↓
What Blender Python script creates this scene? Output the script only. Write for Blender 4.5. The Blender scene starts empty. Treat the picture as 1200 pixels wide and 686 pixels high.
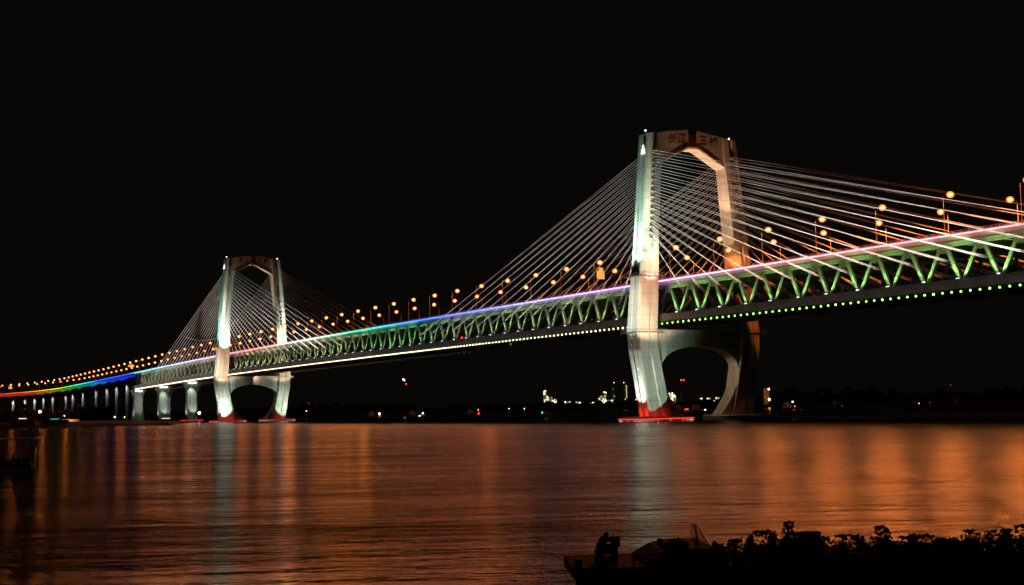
import bpy, bmesh, math, random
from mathutils import Vector, Matrix
random.seed(7)
R = math.radians
sc = bpy.context.scene
C = sc.collection

# ------------------------------------------------------------------ camera
# world: the bridge axis is +Y (away from the camera), near tower at Y=0, water at Z=0, metres
CAM = Vector((-314.3, -420.7, 6.87)); YAW, PITCH, ROLL, FPX = R(28.733), R(5.088), R(-1.257), 1512.3
Fv = Vector((math.sin(YAW)*math.cos(PITCH), math.cos(YAW)*math.cos(PITCH), math.sin(PITCH)))
Rv = Vector((math.cos(YAW), -math.sin(YAW), 0)); Uv = Rv.cross(Fv)
R2 = Rv*math.cos(ROLL) + Uv*math.sin(ROLL); U2 = -Rv*math.sin(ROLL) + Uv*math.cos(ROLL)
cd = bpy.data.cameras.new('camera'); cam = bpy.data.objects.new('camera', cd); C.objects.link(cam)
cam.matrix_world = Matrix(((R2.x, U2.x, -Fv.x, CAM.x), (R2.y, U2.y, -Fv.y, CAM.y), (R2.z, U2.z, -Fv.z, CAM.z), (0, 0, 0, 1)))
cd.sensor_width = 36; cd.lens = FPX/1200*36; cd.clip_start = 0.5; cd.clip_end = 20000
sc.camera = cam

# ------------------------------------------------------------------ world: a night sky, the sun well gone
w = bpy.data.worlds.new('World'); sc.world = w; w.use_nodes = True
nt = w.node_tree; nt.nodes.clear()
sky = nt.nodes.new('ShaderNodeTexSky'); sky.sky_type = 'NISHITA'; sky.sun_disc = False
sky.sun_elevation = R(-4); sky.sun_rotation = R(300)
bg1 = nt.nodes.new('ShaderNodeBackground'); bg1.inputs[1].default_value = 0.0012
nt.links.new(sky.outputs[0], bg1.inputs[0])
bg2 = nt.nodes.new('ShaderNodeBackground'); bg2.inputs[0].default_value = (1.0, 0.78, 0.55, 1); bg2.inputs[1].default_value = 0.0026
ad = nt.nodes.new('ShaderNodeAddShader'); wo = nt.nodes.new('ShaderNodeOutputWorld')
nt.links.new(bg1.outputs[0], ad.inputs[0]); nt.links.new(bg2.outputs[0], ad.inputs[1]); nt.links.new(ad.outputs[0], wo.inputs[0])

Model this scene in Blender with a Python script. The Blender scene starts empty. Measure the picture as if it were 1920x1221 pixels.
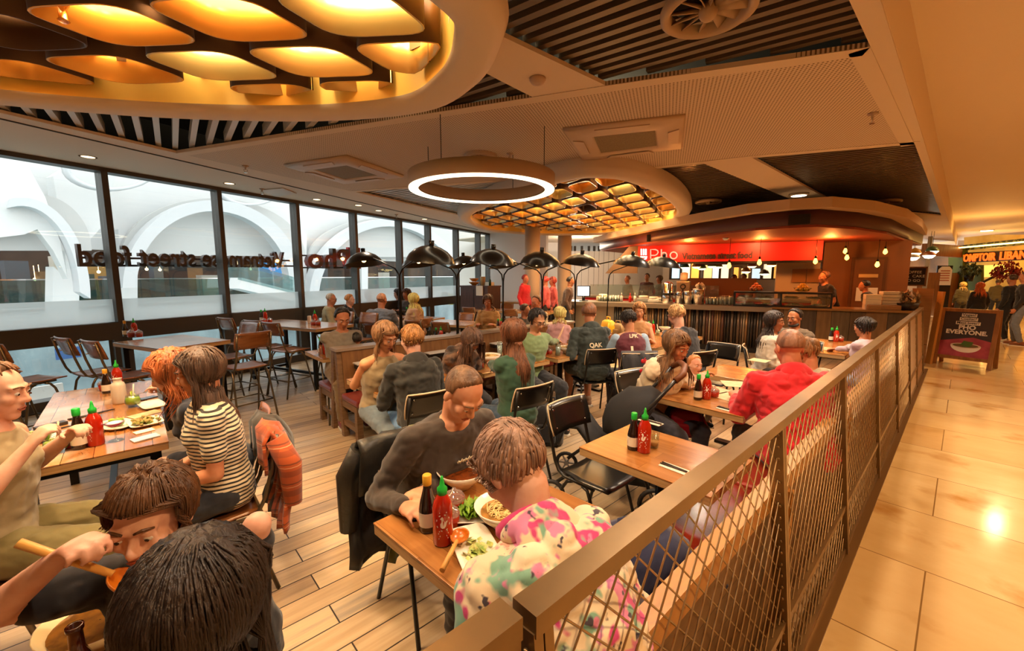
↑
→ **Given request**
From the first line of the material down to the line containing "sc.camera = cam", inclusive, return each line exactly, skipping any picture.

→ **Completed task**
What Blender Python script creates this scene? Output the script only. Write for Blender 4.5. The Blender scene starts empty. Treat the picture as 1200 pixels wide and 686 pixels high.
import bpy, bmesh, math, random
from mathutils import Vector, Matrix
random.seed(7)
R = math.radians
sc = bpy.context.scene
C = sc.collection

# ------------------------------------------------------------------ camera
# world: the bridge axis is +Y (away from the camera), near tower at Y=0, water at Z=0, metres
CAM = Vector((-314.3, -420.7, 6.87)); YAW, PITCH, ROLL, FPX = R(28.733), R(5.088), R(-1.257), 1512.3
Fv = Vector((math.sin(YAW)*math.cos(PITCH), math.cos(YAW)*math.cos(PITCH), math.sin(PITCH)))
Rv = Vector((math.cos(YAW), -math.sin(YAW), 0)); Uv = Rv.cross(Fv)
R2 = Rv*math.cos(ROLL) + Uv*math.sin(ROLL); U2 = -Rv*math.sin(ROLL) + Uv*math.cos(ROLL)
cd = bpy.data.cameras.new('camera'); cam = bpy.data.objects.new('camera', cd); C.objects.link(cam)
cam.matrix_world = Matrix(((R2.x, U2.x, -Fv.x, CAM.x), (R2.y, U2.y, -Fv.y, CAM.y), (R2.z, U2.z, -Fv.z, CAM.z), (0, 0, 0, 1)))
cd.sensor_width = 36; cd.lens = FPX/1200*36; cd.clip_start = 0.5; cd.clip_end = 20000
sc.camera = cam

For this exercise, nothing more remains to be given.